I’m the kind of nerd who should favor the political drift these days toward putting people on planets.

But I’m not getting liftoff from the idea of putting people on Mars.

Today, less than a quarter of the NASA budget goes for human and robotic exploration of our neighborhood, the solar system.

By 2020, if current plans hold, more like two-thirds will be spent on that.

We’ll send space cowboys to the Moon, put a base there, then gear up to plant the flag on Mars by the year 2030.

Less and less will be spent on the unmanned expeditions favored by the National Academy of Sciences — and less and less on probing the rest of the universe.

This despite the fact that scientists generally agree you get more scientific information for your space buck by probing the universe with unmanned instruments.

Do people really need to go along for the ride?

Sure, it would make for great vanity license plates once the astronauts returned.

“Eat my red dust.” That kind of thing.

A Kansas University astronomy professor, Bruce Twarog, recently lectured to a KU science writing class I’m helping teach.

He talked about what he considers to be worthy space projects, alternatives to poking around in our own neighborhood.

One involves searching for more planets outside the solar system.
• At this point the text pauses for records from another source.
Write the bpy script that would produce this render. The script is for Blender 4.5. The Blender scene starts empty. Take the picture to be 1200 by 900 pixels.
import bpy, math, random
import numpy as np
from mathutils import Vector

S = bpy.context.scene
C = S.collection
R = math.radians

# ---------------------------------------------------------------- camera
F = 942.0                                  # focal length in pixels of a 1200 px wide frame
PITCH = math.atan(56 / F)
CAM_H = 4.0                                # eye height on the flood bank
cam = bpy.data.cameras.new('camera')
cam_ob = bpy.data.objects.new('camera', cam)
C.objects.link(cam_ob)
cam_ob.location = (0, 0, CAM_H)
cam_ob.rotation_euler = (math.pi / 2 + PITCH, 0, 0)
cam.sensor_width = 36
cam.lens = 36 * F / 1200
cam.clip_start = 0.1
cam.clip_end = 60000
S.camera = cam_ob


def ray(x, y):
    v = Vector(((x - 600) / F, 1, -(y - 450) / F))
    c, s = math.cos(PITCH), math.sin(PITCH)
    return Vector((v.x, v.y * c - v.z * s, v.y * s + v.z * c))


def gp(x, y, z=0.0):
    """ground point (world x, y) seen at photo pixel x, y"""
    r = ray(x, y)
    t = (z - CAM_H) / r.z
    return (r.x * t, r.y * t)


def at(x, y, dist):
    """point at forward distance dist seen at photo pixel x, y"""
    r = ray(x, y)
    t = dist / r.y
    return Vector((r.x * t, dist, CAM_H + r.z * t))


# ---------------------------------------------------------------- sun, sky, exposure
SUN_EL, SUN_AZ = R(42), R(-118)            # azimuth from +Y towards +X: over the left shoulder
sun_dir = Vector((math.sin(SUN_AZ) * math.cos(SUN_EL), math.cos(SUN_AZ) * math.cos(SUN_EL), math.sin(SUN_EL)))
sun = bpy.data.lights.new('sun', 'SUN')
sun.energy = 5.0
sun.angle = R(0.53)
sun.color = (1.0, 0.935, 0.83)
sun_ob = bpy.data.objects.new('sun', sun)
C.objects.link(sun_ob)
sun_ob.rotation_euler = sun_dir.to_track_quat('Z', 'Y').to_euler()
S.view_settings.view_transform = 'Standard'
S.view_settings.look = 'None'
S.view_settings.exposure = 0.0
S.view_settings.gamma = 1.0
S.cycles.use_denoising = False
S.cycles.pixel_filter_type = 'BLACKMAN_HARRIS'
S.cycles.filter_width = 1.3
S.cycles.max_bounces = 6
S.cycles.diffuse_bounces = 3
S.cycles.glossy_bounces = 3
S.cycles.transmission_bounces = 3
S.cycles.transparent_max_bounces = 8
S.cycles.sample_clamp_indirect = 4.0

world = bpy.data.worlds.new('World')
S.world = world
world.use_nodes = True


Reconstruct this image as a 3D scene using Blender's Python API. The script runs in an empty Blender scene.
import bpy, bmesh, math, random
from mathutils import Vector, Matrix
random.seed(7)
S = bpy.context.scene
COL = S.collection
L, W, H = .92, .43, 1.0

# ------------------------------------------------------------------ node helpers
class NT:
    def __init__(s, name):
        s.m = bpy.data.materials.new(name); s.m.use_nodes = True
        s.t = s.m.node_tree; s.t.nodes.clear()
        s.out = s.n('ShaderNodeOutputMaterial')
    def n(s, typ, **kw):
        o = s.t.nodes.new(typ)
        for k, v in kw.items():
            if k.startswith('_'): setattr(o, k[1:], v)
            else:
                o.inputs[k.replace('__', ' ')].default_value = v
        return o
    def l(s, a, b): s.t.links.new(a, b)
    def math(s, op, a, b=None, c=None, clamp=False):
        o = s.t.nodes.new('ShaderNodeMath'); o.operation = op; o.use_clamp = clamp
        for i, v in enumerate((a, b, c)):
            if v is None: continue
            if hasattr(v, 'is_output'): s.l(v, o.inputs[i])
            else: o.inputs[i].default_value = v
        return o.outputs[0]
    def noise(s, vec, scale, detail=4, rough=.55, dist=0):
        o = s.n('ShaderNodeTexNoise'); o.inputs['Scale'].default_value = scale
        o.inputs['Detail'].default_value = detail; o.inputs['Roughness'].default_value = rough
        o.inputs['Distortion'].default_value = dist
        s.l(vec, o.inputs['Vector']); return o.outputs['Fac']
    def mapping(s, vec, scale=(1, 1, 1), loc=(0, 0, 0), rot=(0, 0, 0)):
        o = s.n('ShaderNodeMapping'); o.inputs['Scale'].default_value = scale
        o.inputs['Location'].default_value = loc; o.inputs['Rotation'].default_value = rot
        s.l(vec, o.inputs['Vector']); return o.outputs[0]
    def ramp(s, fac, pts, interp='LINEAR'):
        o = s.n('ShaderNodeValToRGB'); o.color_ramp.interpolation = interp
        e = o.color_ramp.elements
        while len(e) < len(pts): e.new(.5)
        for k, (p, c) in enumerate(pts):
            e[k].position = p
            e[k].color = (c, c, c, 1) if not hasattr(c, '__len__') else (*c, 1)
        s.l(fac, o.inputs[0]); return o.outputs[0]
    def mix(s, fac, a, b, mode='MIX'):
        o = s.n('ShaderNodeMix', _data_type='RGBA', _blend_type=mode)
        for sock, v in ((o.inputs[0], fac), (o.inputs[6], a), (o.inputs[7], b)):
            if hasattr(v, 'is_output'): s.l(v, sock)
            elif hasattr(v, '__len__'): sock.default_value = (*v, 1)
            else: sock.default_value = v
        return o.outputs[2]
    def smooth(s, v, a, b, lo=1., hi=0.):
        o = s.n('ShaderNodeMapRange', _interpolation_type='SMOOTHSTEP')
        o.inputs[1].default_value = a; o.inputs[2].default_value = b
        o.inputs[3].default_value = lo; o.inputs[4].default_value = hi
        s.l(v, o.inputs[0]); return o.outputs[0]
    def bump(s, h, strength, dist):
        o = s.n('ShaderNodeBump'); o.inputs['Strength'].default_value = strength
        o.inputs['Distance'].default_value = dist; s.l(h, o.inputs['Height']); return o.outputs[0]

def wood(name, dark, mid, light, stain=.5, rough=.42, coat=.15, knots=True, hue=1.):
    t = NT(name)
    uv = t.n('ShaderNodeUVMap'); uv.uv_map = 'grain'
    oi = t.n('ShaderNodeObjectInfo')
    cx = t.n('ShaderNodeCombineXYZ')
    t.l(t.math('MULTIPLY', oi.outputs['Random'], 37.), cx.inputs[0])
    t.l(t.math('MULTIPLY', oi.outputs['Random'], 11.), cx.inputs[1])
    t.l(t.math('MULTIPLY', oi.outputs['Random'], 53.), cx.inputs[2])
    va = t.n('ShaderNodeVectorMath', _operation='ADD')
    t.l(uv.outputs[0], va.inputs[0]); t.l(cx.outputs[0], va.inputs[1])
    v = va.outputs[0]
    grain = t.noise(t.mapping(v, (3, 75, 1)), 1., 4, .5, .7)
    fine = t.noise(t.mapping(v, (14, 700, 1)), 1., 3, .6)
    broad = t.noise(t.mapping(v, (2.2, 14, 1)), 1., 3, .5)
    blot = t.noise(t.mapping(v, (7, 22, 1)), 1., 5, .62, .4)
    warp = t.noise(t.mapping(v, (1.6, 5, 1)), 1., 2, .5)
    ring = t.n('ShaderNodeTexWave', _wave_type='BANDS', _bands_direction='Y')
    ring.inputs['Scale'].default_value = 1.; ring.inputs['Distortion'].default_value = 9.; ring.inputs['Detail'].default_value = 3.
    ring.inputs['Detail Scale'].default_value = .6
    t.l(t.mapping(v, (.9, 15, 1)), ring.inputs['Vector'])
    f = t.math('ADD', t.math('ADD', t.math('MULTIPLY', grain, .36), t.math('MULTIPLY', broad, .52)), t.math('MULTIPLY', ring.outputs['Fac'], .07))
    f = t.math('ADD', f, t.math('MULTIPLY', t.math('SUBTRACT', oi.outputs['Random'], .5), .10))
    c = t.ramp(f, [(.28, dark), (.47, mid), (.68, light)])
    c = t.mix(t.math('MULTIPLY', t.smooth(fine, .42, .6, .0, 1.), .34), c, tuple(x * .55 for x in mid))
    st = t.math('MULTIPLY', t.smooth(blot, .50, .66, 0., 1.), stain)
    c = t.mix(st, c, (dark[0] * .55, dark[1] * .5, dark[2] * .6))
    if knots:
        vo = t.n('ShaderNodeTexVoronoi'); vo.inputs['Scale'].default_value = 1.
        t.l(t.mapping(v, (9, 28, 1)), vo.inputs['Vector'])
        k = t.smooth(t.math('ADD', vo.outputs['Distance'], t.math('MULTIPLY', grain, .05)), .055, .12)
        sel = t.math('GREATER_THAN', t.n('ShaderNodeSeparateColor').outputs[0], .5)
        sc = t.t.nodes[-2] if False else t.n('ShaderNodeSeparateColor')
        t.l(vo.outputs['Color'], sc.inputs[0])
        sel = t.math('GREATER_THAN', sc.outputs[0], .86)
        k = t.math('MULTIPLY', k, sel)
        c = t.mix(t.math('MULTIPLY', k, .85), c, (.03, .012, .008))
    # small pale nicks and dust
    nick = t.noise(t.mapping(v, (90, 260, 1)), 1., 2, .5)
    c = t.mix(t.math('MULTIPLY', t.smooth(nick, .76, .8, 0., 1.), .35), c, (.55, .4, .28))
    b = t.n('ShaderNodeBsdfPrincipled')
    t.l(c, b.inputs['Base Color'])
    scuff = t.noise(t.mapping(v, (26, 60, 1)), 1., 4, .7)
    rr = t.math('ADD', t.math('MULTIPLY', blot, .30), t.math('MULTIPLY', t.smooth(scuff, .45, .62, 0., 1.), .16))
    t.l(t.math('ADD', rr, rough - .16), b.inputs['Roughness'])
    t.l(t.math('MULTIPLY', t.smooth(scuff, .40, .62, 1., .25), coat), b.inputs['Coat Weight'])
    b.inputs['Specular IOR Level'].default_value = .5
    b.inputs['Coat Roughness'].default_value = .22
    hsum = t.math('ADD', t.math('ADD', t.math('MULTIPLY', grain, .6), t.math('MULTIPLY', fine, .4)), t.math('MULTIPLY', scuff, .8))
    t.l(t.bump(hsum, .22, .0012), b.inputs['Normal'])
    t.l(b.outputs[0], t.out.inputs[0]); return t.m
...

We’ve already found about 125. A proposed instrument would look for more by detecting the tiny wobbles of stars caused by planetary gravitation.

A second project focuses on black holes. A bunch of satellites would be electronically harnessed so they could act, in effect, like a telescope with a lens a few miles wide.

This array could see very distant things in fine detail.

It would scan the skies looking for evidence of gas being drawn at high speeds into black holes by their withering gravitational pull.

A third project would have us looking farther out in space, and further back in time, than we’ve ever looked, Twarog says.

Astronomers who examine light waves coming our way from distant realms are essentially looking into the past. But there’s a limit on how far back in time they can see.

The earliest picture of the universe they can assemble comes from 300,000 years after the big bang.

New instruments would detect not light waves but gravitational waves. Twarog says that these contain information about the size, energy and distribution of particles in the first fraction of a second that the universe existed.

The fraction I’m talking about is a decimal point followed by 13 zeroes and a one.

Now maybe it’s stupid to spend money on anything above cloud level. Some people think that. But we’re an inquisitive species. We’re unlikely to cease our explorations.

So we need to be thoughtful about how we spend our space dollars.

I find the idea of searching for black holes and planets outside our solar system and of theorizing about the universe in its extreme infancy more interesting than the possibility of putting people on planets.

As I get older, where our species goes seems less important to me than what it knows.